* **SUPPLIED DATA**
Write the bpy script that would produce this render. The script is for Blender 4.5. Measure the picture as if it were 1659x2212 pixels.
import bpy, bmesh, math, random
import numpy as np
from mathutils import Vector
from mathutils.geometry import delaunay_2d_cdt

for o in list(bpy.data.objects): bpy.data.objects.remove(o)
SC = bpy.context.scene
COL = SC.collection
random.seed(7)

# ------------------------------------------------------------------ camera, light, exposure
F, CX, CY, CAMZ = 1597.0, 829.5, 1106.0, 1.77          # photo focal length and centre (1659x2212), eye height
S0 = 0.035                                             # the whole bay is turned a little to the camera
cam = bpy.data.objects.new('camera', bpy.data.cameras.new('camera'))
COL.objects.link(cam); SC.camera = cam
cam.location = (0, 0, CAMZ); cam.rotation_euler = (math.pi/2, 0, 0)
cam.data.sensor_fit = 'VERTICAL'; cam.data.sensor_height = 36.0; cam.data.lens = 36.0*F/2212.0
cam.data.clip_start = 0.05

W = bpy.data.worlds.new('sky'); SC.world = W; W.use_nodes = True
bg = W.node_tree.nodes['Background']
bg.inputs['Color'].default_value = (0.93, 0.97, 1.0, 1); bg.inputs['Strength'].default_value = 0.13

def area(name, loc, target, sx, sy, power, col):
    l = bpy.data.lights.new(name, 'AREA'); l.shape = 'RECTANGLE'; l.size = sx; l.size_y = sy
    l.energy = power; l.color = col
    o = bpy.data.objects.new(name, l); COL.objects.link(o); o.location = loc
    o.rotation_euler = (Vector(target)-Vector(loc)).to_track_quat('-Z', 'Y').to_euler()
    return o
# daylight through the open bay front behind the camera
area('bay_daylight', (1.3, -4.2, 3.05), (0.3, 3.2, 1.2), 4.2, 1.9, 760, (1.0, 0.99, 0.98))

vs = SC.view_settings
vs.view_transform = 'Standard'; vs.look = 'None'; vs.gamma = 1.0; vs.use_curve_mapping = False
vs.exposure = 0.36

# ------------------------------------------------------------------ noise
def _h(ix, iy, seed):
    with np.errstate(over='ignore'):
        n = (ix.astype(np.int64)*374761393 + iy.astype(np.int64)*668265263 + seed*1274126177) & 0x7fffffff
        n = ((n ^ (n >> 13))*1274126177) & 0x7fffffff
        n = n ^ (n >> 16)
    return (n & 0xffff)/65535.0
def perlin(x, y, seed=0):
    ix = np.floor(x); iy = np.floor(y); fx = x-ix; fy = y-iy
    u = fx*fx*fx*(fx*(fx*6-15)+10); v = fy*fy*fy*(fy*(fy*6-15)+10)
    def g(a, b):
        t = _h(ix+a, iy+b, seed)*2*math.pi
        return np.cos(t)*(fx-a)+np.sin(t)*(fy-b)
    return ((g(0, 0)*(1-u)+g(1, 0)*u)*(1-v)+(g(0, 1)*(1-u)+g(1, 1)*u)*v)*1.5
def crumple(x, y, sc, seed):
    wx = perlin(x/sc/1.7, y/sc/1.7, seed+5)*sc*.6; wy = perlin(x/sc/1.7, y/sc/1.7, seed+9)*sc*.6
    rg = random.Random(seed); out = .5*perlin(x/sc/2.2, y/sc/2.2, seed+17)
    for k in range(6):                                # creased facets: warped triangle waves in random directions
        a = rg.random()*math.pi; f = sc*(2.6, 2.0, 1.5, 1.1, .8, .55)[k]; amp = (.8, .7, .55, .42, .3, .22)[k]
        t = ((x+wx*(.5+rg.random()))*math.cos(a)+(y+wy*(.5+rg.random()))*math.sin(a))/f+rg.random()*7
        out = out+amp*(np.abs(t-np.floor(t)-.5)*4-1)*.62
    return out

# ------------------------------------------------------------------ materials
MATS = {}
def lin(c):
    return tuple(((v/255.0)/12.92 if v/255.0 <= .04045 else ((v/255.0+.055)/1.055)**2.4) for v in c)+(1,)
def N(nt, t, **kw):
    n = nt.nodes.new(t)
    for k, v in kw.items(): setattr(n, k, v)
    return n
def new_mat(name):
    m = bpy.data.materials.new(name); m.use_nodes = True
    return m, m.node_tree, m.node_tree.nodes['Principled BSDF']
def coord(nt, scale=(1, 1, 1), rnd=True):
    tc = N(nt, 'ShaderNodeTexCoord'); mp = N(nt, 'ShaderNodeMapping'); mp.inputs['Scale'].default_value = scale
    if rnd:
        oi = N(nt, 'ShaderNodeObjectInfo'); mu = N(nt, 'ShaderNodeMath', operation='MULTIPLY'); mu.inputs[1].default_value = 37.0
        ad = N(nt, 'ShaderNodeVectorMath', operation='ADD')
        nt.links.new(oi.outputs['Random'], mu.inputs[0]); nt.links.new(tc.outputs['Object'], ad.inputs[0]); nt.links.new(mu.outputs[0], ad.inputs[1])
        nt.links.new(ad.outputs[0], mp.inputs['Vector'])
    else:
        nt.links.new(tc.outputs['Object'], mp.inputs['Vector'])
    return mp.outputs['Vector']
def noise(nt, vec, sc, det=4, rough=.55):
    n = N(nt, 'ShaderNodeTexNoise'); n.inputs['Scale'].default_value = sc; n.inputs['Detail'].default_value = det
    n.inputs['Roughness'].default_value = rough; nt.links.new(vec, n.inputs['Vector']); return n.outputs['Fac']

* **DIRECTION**
Lines from the beginning of the data above through the line containing "from mathutils.geometry import" are to be returned exactly, and no others.

* **SOLUTION BELOW**
Write the bpy script that would produce this render. The script is for Blender 4.5. Measure the picture as if it were 1659x2212 pixels.
import bpy, bmesh, math, random
import numpy as np
from mathutils import Vector
from mathutils.geometry import delaunay_2d_cdt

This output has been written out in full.